Posted on Jun 22, 2012 | 0 comments

1.  Superannuation for life: Child accounts

Parents, grandparents and friends are able to contribute to superannuation on behalf of children. Contributions of up to $3,000 per child may be made on behalf of a child under the age of 18 during any three (3) year period. Contributions made by an employer of the child or the child themself are subject to the normal rules relating to members under the age of 65. Before accepting contributions in respect of a child however, trustees should ensure that the trust deed allows contributions to be made by or in respect of a child under 18.

 2. Super co-contribution

In the 2011-12 Federal Budget, the government announced that the freeze of the indexation applied on the co-contribution income thresholds will apply for an additional year.

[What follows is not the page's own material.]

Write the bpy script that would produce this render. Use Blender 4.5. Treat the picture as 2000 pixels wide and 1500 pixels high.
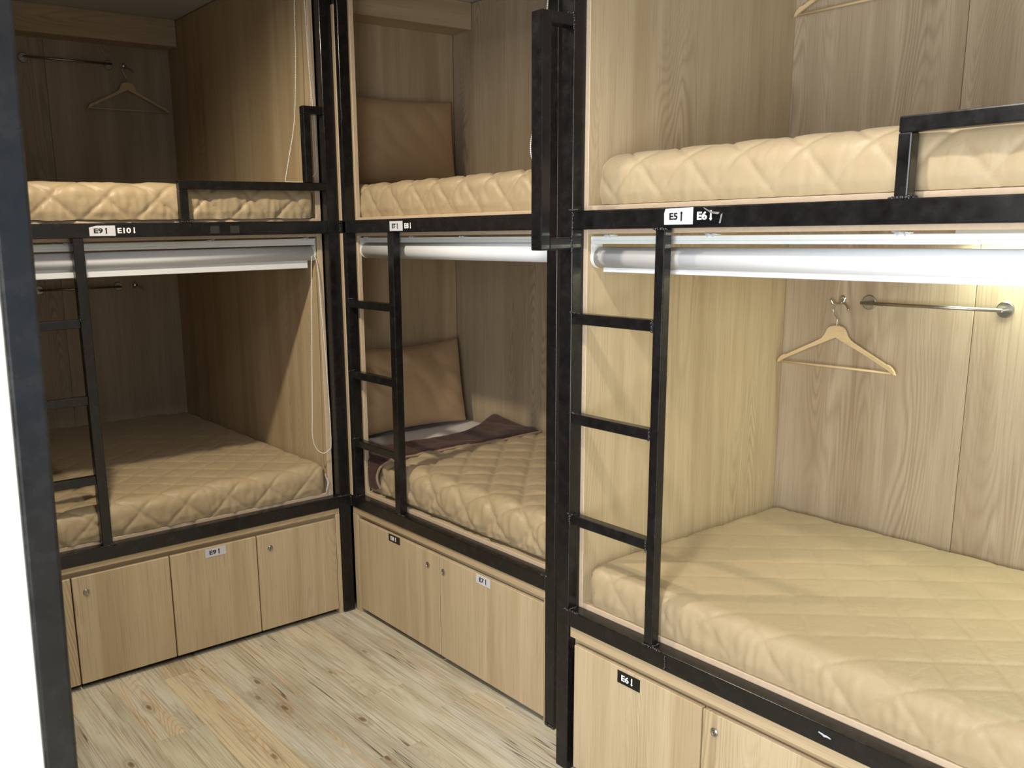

Table: Reductions to the co-contributions scheme

Year of entitlement

Maximum entitlement

Matching rate

Lower threshold

Higher threshold

2011-12

$1,000

100%

$31,920

$61,920

2012-13

$500

50%

$31,920

$46,920

 3. Superannuation spouse contribution tax offset

A tax offset may apply if contributions are made on behalf of your spouse to a complying super fund or a retirement savings account (RSA).

This tax offset applies to contributions made on behalf of non-working or low-income-earning spouses, whether married or de facto.

You may be able to claim an 18% tax offset on super contributions of up to $3,000 you make on behalf of your non-working or low-income-earning spouse.